Now, this last paragraph, no doubt many of you will recognize is an adaptation of the Article 9 of the Japanese Constitution, and it's highly significant, I think, that so many people put their names to that idea.

I am convinced that if the territorial integrity of the country were to be guaranteed by treaties and by an outside power, the overwhelming majority of Iraqis, certainly its Kurdish and Shiite populations, will vote for such a far-reaching completely transforming program of demilitarization."


Here's the link.

 
At 1:42 AM, Blogger Spin proof said...

I would like to add to FMJ's comment above that many groups were involved and they were acting in cahoot: INC, Kurdish warlords, neo-cons, Big Oil, the Jewish Lobby, Hakim's SCIRI, naive intellectuals ..etc.

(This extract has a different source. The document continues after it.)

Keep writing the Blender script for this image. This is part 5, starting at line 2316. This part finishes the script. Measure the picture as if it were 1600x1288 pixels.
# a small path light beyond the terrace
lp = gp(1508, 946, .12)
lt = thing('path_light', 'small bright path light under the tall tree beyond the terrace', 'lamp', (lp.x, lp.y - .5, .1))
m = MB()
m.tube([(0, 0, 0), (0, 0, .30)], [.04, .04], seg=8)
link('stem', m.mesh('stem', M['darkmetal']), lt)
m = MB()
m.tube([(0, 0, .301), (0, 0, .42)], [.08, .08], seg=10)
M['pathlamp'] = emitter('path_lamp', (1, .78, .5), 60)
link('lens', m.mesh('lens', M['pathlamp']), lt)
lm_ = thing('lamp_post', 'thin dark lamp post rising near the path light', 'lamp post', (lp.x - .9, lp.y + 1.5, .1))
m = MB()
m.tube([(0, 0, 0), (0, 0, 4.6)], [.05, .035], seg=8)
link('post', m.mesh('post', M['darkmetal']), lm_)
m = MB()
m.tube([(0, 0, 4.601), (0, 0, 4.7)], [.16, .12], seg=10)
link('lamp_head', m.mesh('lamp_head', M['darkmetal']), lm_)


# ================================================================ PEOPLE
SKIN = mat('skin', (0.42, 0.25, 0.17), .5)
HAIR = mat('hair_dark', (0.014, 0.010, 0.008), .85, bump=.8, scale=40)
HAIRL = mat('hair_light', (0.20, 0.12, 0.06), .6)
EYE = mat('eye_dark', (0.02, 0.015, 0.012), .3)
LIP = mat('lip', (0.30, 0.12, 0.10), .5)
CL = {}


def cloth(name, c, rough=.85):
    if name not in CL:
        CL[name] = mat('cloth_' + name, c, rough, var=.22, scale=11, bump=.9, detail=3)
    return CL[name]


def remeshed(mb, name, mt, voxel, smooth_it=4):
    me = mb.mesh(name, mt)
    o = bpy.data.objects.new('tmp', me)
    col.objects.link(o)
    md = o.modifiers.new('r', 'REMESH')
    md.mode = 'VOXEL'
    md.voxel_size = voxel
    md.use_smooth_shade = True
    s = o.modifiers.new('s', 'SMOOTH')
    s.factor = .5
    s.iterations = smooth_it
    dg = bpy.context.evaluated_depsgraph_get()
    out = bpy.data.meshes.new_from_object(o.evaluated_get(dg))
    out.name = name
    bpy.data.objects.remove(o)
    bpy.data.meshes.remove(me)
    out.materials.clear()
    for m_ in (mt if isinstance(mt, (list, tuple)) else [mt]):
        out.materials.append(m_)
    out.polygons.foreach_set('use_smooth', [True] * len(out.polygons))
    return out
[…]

Incestuous relationships also developed over time. Example: Zell, a notorious West Bank settler and life long partner of Fieth (operating in both Israel and the US) partnered with Salem al-Chalabi and openly advertized their access to the top people in both Washington and Baghdad (to the big US companies who were going to get the giant reconstion contracts.) Zell moved to Baghdad even before the hapless pro-council.

 
At 2:16 AM, Blogger dancewater said...

I caught the program that Kucinich ran on the Lancet Study, and it was well done. How come no one pays attention to stuff like this? I remember the Iraqi women going to talk to congress last spring, it went unnoticed by our press.

It seems in order to have a voice on the Middle East that is heard in DC and in the US press, you have to be consistently wrong for a decade or two.

 
At 11:16 AM, Blogger Murteza ali said...

still not sure that lebanon will descend into sunni-shia violence. the recent demonstrations are shia sunnis and christians united against a gangster mafia corrupted government.

Hezbullah have grown in stature with all aspect of lebanese society and the recent killing of a shia protestor was the fault of goons working for the kafir hariri.

Sectarian violence wont spill over to lebanon that easily, no matter how hard reuters wishes it to.